En el siglo XVII, Galileo estuvo a punto de morir en la hoguera de la Inquisición por atreverse a apoyar la teoría heliocéntrica del universo, presentada por Copérnico en 1543 en su monumental obra De revolutionibus orbium celestium (De las revoluciones de las esferas celestes). A mediados del siglo XIX, la teoría de Darwin sobre la evolución fue blanco de los más encarnizados ataques de la Iglesia por motivos puramente teológicos, ya que las pruebas científicas se consideraban irrelevantes.
En 1940, el genetista ruso N.I. Vavilov fue confinado en un campo de concentración, donde murió, porque sus ideas, científicamente incuestionables, eran incompatibles con el materialismo dialéctico del comunismo.

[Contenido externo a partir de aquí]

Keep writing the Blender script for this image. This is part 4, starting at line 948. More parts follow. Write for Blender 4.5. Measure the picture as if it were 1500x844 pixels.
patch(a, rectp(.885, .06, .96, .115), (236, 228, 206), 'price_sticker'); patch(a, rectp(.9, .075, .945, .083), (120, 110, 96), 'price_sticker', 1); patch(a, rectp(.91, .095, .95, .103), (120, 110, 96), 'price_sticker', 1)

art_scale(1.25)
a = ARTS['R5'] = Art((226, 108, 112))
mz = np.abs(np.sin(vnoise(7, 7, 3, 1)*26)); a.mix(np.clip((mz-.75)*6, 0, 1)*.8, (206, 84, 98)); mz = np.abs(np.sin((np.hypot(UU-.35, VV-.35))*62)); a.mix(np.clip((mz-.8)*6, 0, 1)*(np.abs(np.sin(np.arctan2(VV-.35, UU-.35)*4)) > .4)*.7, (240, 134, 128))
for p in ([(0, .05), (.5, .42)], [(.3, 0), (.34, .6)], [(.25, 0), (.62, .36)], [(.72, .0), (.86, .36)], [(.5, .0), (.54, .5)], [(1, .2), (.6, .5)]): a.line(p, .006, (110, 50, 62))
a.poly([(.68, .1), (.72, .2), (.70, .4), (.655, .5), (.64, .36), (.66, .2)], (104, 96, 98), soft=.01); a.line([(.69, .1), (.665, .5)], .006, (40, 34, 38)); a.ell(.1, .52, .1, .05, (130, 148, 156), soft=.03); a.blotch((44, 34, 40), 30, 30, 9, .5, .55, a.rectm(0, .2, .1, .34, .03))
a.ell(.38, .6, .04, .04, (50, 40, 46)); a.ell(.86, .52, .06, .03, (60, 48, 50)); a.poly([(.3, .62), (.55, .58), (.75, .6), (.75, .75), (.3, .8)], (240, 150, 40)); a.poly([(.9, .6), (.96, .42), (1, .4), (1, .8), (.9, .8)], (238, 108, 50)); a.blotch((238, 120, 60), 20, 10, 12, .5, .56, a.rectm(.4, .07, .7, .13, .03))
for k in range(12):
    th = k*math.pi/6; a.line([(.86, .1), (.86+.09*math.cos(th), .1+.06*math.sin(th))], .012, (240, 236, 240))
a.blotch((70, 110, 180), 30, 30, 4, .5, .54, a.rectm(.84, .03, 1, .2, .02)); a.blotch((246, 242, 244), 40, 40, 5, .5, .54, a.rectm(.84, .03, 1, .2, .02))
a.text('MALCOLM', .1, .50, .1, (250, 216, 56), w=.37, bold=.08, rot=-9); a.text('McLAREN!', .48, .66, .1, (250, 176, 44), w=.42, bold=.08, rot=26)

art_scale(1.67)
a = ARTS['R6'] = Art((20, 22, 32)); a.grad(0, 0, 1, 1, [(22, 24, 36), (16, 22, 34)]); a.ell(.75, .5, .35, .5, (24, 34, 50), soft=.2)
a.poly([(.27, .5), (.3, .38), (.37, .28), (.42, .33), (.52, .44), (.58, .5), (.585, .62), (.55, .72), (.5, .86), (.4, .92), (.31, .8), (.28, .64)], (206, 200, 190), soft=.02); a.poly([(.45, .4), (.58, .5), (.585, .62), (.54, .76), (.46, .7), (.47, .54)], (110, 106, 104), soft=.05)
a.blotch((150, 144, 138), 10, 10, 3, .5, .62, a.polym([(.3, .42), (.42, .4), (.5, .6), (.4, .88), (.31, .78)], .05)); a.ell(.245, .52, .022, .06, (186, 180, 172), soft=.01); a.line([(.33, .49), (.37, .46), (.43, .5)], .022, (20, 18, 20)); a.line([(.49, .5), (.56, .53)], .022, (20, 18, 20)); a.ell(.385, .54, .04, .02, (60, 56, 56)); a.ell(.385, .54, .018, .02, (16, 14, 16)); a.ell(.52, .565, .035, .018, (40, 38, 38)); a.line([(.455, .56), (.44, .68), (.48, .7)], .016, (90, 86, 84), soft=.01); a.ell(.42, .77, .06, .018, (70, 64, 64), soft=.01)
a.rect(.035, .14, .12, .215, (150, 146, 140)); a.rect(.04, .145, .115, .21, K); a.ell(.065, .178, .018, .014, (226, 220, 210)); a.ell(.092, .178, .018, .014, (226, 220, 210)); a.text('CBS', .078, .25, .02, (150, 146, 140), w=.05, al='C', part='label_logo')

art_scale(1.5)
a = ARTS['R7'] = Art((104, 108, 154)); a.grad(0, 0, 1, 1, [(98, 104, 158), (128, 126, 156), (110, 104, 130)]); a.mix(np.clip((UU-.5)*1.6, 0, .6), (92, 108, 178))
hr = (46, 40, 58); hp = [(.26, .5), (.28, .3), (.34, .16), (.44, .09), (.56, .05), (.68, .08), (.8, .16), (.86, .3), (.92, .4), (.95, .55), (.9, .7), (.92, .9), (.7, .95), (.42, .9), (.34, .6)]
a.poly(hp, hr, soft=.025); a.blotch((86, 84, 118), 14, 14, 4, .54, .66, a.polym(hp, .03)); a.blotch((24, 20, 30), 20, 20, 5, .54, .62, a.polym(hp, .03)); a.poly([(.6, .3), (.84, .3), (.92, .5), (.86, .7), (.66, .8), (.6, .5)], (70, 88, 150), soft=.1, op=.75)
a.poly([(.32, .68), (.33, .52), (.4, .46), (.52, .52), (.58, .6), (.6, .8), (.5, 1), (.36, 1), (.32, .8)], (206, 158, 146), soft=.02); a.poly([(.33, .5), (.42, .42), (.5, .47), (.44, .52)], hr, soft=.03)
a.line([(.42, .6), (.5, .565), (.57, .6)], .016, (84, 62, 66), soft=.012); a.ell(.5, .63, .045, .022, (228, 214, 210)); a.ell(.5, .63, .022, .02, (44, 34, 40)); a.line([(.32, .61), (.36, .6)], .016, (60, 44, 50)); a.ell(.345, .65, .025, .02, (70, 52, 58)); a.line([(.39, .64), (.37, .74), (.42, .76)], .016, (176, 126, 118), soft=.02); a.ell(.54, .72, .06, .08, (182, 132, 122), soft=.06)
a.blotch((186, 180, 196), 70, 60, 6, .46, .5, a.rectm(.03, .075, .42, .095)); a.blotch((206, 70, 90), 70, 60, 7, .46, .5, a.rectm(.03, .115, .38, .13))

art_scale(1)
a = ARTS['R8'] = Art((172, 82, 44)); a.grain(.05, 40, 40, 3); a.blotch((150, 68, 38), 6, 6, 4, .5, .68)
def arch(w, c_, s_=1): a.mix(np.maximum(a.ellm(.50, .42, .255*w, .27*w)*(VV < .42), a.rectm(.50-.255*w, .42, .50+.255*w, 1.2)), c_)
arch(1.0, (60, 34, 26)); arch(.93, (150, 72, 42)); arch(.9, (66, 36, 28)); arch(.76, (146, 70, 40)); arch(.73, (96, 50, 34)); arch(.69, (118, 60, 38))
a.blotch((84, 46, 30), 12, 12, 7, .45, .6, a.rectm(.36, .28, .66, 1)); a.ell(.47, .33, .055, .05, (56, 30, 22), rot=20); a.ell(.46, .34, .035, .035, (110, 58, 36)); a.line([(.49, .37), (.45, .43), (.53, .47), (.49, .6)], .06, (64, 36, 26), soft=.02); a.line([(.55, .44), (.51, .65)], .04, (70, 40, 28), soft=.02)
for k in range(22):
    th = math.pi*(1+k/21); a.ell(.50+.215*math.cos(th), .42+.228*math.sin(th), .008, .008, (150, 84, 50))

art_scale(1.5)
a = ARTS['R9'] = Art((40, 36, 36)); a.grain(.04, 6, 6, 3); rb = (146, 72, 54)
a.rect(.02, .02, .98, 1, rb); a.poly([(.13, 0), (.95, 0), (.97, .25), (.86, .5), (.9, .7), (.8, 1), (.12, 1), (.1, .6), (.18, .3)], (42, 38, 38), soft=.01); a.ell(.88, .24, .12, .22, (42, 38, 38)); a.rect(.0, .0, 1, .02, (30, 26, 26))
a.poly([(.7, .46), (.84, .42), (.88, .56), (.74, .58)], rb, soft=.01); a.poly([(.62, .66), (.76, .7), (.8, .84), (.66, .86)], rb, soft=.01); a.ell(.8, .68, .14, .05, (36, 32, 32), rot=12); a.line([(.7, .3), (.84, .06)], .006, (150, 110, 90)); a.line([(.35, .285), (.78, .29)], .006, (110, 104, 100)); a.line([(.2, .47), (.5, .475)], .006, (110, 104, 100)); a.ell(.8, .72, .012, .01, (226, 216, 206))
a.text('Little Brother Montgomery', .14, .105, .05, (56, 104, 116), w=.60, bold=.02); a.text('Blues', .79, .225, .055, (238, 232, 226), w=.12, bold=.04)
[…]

Si las predicciones resultan correctas, la posición de la teoría se fortalece; si resultan erróneas, la teoría se modifica o se abandona. Sobre esta base, algunas teorías son sumamente efímeras, mientras que otras ganan validez. No obstante, el único dogma de la ciencia es que ninguna teoría es inamovible, aunque, naturalmente, cuanto más firmemente establecida y amplia sea una teoría más sólidas deben ser las pruebas presentadas para refutarla.
En estos conceptos reside la singularidad de la ciencia como disciplina intelectual. Es una organización coherente y sistemática de conocimientos construida de generación en generación; es objetiva por oposición a subjetiva, y se puede someter a prueba en cualquier momento y en cualquier lugar del mundo.